A memorable part of my 1962 visit to the dam was walking across the narrow suspension bridge, high above the gorge. The dam’s enormity and significance were fully appreciated from that vantage point.

Jim Low

3 March 2012

A Vision Splendid

Thursday, December 1st, 2011

Back in 2005 I purchased a CCTV System. It has successfully allowed me to continue reading, despite my now very limited vision. My failing eyesight is due to a degenerative condition known as Fuchs Dystrophy. Like most resources for a disability, the reading system did not come cheaply.

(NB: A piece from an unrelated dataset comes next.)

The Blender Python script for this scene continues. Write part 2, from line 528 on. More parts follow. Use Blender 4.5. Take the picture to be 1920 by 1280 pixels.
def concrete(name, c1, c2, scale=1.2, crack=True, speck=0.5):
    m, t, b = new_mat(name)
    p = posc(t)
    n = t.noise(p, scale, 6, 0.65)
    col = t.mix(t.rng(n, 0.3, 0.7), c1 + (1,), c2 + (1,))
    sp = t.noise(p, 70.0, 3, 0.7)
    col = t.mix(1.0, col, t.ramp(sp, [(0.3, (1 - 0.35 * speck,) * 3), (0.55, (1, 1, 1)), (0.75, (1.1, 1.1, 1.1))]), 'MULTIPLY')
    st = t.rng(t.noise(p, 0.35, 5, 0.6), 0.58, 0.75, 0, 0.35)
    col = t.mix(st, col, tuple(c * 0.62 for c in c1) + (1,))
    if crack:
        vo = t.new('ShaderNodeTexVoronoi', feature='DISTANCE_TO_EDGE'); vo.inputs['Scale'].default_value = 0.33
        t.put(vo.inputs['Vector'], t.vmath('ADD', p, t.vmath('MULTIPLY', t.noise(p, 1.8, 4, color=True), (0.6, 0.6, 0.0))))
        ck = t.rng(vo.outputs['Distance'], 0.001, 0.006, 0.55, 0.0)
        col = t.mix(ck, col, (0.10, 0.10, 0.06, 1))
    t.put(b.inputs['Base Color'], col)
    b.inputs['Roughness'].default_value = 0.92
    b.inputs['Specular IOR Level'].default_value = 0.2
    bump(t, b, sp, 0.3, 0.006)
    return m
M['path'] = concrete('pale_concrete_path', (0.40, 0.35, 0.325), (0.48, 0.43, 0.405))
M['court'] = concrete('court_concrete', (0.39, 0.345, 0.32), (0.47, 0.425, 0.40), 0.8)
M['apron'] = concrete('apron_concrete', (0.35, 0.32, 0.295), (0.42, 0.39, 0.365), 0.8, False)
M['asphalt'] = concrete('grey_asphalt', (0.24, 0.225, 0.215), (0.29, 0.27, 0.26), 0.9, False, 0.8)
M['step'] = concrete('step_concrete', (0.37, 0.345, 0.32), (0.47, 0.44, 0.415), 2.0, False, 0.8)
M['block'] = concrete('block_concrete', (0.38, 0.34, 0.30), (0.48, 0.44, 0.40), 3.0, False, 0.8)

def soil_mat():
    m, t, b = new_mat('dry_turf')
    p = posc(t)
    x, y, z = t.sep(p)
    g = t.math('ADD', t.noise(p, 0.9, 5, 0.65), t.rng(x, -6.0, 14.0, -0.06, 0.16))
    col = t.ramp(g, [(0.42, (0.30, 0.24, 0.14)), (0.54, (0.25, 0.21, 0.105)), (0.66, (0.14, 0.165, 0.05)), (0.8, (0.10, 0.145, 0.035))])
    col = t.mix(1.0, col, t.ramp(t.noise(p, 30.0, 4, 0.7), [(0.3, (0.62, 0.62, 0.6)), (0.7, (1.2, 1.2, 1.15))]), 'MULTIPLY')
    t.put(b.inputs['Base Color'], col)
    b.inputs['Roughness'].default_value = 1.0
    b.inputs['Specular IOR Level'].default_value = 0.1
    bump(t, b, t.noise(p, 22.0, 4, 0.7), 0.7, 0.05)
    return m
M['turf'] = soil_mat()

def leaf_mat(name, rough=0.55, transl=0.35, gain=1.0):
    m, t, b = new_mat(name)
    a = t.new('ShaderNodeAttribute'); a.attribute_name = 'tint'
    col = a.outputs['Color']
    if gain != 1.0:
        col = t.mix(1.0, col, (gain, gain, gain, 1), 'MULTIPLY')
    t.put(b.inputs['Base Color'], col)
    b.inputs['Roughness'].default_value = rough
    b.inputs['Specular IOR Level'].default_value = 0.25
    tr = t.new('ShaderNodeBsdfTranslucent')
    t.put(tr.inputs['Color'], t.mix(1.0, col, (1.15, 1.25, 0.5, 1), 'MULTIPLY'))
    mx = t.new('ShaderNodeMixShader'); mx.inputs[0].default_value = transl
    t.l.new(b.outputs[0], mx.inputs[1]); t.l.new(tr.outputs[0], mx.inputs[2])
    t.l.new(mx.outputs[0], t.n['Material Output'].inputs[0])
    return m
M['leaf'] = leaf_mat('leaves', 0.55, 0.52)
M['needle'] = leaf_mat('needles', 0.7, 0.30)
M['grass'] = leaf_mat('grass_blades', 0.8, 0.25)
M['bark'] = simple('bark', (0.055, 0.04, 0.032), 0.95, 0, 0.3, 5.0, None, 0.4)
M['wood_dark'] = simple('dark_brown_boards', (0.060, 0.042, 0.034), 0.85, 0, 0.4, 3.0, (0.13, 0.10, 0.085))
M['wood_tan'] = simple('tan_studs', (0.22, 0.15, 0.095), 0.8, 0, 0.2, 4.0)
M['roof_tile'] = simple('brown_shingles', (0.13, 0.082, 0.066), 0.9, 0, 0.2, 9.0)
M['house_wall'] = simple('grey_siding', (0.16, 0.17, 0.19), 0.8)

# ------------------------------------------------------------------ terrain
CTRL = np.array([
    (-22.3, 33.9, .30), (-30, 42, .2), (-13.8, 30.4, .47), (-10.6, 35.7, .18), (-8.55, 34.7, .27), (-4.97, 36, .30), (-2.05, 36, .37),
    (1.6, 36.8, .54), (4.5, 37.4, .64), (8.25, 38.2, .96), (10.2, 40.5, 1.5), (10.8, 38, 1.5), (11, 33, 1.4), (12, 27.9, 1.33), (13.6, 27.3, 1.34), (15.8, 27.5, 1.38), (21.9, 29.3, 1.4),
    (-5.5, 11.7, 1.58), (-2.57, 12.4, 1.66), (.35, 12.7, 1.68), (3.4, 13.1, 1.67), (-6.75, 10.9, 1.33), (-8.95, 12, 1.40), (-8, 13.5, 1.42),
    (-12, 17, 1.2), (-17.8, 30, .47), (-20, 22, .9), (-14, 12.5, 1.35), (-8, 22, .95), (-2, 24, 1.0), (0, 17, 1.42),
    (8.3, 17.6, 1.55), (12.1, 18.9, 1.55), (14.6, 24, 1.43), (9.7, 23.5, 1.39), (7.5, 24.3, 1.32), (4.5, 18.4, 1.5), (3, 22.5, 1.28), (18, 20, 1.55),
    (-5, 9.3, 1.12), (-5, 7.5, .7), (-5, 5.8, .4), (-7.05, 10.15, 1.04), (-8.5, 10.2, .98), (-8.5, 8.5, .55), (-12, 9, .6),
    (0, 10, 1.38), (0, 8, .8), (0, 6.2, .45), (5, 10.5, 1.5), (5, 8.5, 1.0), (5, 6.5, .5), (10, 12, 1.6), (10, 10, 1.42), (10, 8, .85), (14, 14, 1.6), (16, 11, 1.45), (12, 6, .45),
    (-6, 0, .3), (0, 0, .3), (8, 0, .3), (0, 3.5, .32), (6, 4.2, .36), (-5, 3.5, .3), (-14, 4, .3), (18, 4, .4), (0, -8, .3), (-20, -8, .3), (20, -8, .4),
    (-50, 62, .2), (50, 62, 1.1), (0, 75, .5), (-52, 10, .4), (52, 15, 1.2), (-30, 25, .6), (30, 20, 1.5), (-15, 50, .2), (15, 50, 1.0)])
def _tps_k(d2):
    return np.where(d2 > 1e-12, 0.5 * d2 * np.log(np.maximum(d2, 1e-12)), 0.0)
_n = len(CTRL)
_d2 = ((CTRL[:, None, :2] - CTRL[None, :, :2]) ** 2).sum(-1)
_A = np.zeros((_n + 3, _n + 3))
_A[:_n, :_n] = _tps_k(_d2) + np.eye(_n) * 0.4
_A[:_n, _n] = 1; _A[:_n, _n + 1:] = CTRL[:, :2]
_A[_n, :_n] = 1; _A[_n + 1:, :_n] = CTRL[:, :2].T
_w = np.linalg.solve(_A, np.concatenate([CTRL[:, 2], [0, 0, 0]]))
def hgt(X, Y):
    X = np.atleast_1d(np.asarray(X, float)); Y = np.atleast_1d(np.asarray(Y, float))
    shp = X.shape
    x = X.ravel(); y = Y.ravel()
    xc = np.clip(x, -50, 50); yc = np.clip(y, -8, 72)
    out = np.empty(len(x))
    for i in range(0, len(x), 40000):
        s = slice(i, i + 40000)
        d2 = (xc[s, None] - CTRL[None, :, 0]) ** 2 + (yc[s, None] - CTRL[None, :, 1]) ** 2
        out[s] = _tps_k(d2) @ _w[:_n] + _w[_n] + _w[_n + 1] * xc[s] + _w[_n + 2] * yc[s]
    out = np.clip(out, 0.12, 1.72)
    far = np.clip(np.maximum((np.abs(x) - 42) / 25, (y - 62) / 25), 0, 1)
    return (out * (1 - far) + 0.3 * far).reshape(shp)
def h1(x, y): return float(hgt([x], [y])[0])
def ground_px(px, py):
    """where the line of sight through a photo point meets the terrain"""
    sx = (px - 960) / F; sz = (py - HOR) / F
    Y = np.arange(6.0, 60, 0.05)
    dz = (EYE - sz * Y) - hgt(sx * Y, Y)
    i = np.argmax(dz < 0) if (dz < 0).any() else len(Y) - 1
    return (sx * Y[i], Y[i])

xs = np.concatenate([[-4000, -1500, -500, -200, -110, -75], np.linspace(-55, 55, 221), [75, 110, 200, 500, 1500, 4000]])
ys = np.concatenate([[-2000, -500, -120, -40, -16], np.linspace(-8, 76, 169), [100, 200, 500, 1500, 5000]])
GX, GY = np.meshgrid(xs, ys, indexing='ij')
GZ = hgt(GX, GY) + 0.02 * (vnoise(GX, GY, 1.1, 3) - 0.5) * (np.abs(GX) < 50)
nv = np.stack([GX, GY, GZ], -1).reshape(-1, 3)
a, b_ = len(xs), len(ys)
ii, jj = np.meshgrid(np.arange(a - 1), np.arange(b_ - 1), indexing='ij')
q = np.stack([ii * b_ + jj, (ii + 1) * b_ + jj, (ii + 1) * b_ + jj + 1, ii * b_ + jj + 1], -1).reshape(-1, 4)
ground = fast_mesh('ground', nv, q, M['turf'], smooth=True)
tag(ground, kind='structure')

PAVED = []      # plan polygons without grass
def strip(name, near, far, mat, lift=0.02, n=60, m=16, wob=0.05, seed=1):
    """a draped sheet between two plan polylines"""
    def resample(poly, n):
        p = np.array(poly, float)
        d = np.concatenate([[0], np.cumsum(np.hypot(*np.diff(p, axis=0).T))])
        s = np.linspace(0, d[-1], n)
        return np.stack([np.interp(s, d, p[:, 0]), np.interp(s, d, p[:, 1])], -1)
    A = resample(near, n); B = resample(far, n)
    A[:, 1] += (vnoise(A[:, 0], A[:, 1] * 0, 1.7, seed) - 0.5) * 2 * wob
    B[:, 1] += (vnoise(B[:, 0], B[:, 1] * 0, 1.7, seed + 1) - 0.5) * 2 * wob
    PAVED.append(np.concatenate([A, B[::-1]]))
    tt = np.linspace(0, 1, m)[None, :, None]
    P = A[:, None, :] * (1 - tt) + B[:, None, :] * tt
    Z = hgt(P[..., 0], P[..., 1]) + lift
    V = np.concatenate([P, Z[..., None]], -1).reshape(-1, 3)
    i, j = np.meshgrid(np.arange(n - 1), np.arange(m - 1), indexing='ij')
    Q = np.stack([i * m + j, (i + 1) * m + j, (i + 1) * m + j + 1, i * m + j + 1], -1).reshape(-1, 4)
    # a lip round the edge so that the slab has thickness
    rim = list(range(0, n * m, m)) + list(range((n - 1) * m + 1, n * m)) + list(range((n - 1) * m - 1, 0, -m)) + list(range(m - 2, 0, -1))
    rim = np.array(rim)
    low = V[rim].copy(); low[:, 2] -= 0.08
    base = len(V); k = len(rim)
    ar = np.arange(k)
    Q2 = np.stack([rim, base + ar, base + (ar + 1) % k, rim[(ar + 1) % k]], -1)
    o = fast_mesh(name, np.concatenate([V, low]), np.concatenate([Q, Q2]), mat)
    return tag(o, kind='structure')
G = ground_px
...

So when it began playing up last week, I became somewhat anxious for I use it every day. However, a telephone call to Vision Australia soon put me in touch with one of the few technicians in Australia specialising in the repair of low vision equipment. His workshop, would you believe, was located in a neighbouring suburb. He checked my system over and I had it back the next day. Touch wood, it’s going great guns!

The workshop where my machine was sorted out reminded me of my father’s little office /workshop which he had for his specialist, mechanical engineering business. His workshop was situated right in the heart of Sydney and ceased operating around 1970.

The result of all this is a very satisfied customer . . . prompt, friendly (not forgetting convenient) service and the revival of some fond memories.

1 December 2011

CCTV magnifier

The Recycled Bird Bath

Friday, June 3rd, 2011

There is a healthy tradition of improvisation in Australia. Have a dig around an old farm house or barn. The unique objects you are bound to discover bear testament to the ingenuity of this practice born of necessity. Improvisation depends heavily on the imagination to see the possibility of recycling materials to meet other needs. It also requires the ability to accomplish the transformation.

My father was an inventor and whenever it was possible, he resourcefully recycled materials. A lot of the wood he used for his projects came from timber packing cases put out for the garbage collection in the narrow laneway called De Mestre Place. This laneway was opposite Wynyard in Sydney. It was there in Hardy’s Chambers that my father had his office and workrooms.

In the school holidays my brother and I used to love going into town and visiting him. His workplace was like a bowerbird’s nest, crammed with all sorts of interesting bits and pieces. My father did not like throwing things away. He seemed to hold secretly to the belief that he was bound sooner or later to find a use for these odds and ends. Thus, toothpaste lids were transformed into excellent draw handles with the turn of a screw. His workbench  stool was an upended Oldsmobile axle, to which he had attached a foam rubber seat.

I kept this axle, continuing its use as a stool until it became too uncomfortable. But I could not throw it away. And thankfully I didn’t for it has recently been given a new lease of life in my garden. Standing erect on a cement paver, while balancing a pot base, it serves as a purposeful bird bath. I reckon my Dad would be very pleased with this outcome too.